# [THE TASK]
In full and without alteration, repeat the material.

# [INFORMATION SUPPLIED]
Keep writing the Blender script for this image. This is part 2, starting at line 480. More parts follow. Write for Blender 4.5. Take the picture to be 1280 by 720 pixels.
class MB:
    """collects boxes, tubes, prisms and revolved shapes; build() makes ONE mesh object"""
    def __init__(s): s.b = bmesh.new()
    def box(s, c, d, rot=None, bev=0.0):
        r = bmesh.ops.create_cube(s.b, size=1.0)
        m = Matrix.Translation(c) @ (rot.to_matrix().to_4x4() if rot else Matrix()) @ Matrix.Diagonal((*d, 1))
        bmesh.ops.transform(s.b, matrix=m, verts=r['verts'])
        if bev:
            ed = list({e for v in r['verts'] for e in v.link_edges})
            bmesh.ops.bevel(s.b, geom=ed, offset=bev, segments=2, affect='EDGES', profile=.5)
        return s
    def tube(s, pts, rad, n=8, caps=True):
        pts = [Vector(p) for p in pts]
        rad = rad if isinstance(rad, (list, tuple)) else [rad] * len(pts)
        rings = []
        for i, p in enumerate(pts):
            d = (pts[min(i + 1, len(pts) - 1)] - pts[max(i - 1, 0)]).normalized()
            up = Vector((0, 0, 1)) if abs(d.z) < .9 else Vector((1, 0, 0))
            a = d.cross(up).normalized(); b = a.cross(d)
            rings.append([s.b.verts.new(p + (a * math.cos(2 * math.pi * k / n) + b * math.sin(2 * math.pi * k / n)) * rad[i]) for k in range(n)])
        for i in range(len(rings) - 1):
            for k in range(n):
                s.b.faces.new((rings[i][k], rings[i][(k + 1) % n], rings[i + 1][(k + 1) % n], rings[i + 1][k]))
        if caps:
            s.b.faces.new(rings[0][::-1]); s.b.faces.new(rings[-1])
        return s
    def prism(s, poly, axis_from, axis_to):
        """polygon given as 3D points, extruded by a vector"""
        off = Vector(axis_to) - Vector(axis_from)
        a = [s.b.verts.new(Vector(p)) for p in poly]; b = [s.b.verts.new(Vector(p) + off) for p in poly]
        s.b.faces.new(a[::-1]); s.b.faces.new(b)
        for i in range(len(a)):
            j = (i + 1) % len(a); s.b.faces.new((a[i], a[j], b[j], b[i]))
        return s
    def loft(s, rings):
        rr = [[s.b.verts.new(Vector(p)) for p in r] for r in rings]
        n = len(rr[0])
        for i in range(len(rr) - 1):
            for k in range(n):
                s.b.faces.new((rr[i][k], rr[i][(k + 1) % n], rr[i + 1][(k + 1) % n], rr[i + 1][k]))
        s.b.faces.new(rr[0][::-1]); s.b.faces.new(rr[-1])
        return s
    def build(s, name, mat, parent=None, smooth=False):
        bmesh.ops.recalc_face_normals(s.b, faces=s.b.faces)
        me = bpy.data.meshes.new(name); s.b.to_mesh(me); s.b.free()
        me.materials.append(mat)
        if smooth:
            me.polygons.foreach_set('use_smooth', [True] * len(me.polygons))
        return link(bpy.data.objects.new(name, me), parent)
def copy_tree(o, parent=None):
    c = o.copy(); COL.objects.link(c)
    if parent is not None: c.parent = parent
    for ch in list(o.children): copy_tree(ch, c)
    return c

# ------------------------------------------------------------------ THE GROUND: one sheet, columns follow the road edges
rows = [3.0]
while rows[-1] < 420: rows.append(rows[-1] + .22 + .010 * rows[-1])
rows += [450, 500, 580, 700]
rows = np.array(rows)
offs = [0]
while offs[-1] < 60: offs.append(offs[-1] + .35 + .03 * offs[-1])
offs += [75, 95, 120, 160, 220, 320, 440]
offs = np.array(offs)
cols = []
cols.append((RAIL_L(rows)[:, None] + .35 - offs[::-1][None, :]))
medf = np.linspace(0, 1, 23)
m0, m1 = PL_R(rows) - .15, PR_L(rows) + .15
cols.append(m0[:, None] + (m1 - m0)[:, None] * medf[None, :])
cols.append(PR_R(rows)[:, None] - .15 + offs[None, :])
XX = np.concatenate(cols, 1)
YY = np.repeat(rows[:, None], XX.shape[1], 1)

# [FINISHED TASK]
Keep writing the Blender script for this image. This is part 2, starting at line 480. More parts follow. Write for Blender 4.5. Take the picture to be 1280 by 720 pixels.
class MB:
    """collects boxes, tubes, prisms and revolved shapes; build() makes ONE mesh object"""
    def __init__(s): s.b = bmesh.new()
    def box(s, c, d, rot=None, bev=0.0):
        r = bmesh.ops.create_cube(s.b, size=1.0)
        m = Matrix.Translation(c) @ (rot.to_matrix().to_4x4() if rot else Matrix()) @ Matrix.Diagonal((*d, 1))
        bmesh.ops.transform(s.b, matrix=m, verts=r['verts'])
        if bev:
            ed = list({e for v in r['verts'] for e in v.link_edges})
            bmesh.ops.bevel(s.b, geom=ed, offset=bev, segments=2, affect='EDGES', profile=.5)
        return s
    def tube(s, pts, rad, n=8, caps=True):
        pts = [Vector(p) for p in pts]
        rad = rad if isinstance(rad, (list, tuple)) else [rad] * len(pts)
        rings = []
        for i, p in enumerate(pts):
            d = (pts[min(i + 1, len(pts) - 1)] - pts[max(i - 1, 0)]).normalized()
            up = Vector((0, 0, 1)) if abs(d.z) < .9 else Vector((1, 0, 0))
            a = d.cross(up).normalized(); b = a.cross(d)
            rings.append([s.b.verts.new(p + (a * math.cos(2 * math.pi * k / n) + b * math.sin(2 * math.pi * k / n)) * rad[i]) for k in range(n)])
        for i in range(len(rings) - 1):
            for k in range(n):
                s.b.faces.new((rings[i][k], rings[i][(k + 1) % n], rings[i + 1][(k + 1) % n], rings[i + 1][k]))
        if caps:
            s.b.faces.new(rings[0][::-1]); s.b.faces.new(rings[-1])
        return s
    def prism(s, poly, axis_from, axis_to):
        """polygon given as 3D points, extruded by a vector"""
        off = Vector(axis_to) - Vector(axis_from)
        a = [s.b.verts.new(Vector(p)) for p in poly]; b = [s.b.verts.new(Vector(p) + off) for p in poly]
        s.b.faces.new(a[::-1]); s.b.faces.new(b)
        for i in range(len(a)):
            j = (i + 1) % len(a); s.b.faces.new((a[i], a[j], b[j], b[i]))
        return s
    def loft(s, rings):
        rr = [[s.b.verts.new(Vector(p)) for p in r] for r in rings]
        n = len(rr[0])
        for i in range(len(rr) - 1):
            for k in range(n):
                s.b.faces.new((rr[i][k], rr[i][(k + 1) % n], rr[i + 1][(k + 1) % n], rr[i + 1][k]))
        s.b.faces.new(rr[0][::-1]); s.b.faces.new(rr[-1])
        return s
    def build(s, name, mat, parent=None, smooth=False):
        bmesh.ops.recalc_face_normals(s.b, faces=s.b.faces)
        me = bpy.data.meshes.new(name); s.b.to_mesh(me); s.b.free()
        me.materials.append(mat)
        if smooth:
            me.polygons.foreach_set('use_smooth', [True] * len(me.polygons))
        return link(bpy.data.objects.new(name, me), parent)
def copy_tree(o, parent=None):
    c = o.copy(); COL.objects.link(c)
    if parent is not None: c.parent = parent
    for ch in list(o.children): copy_tree(ch, c)
    return c

# ------------------------------------------------------------------ THE GROUND: one sheet, columns follow the road edges
rows = [3.0]
while rows[-1] < 420: rows.append(rows[-1] + .22 + .010 * rows[-1])
rows += [450, 500, 580, 700]
rows = np.array(rows)
offs = [0]
while offs[-1] < 60: offs.append(offs[-1] + .35 + .03 * offs[-1])
offs += [75, 95, 120, 160, 220, 320, 440]
offs = np.array(offs)
cols = []
cols.append((RAIL_L(rows)[:, None] + .35 - offs[::-1][None, :]))
medf = np.linspace(0, 1, 23)
m0, m1 = PL_R(rows) - .15, PR_L(rows) + .15
cols.append(m0[:, None] + (m1 - m0)[:, None] * medf[None, :])
cols.append(PR_R(rows)[:, None] - .15 + offs[None, :])
XX = np.concatenate(cols, 1)
YY = np.repeat(rows[:, None], XX.shape[1], 1)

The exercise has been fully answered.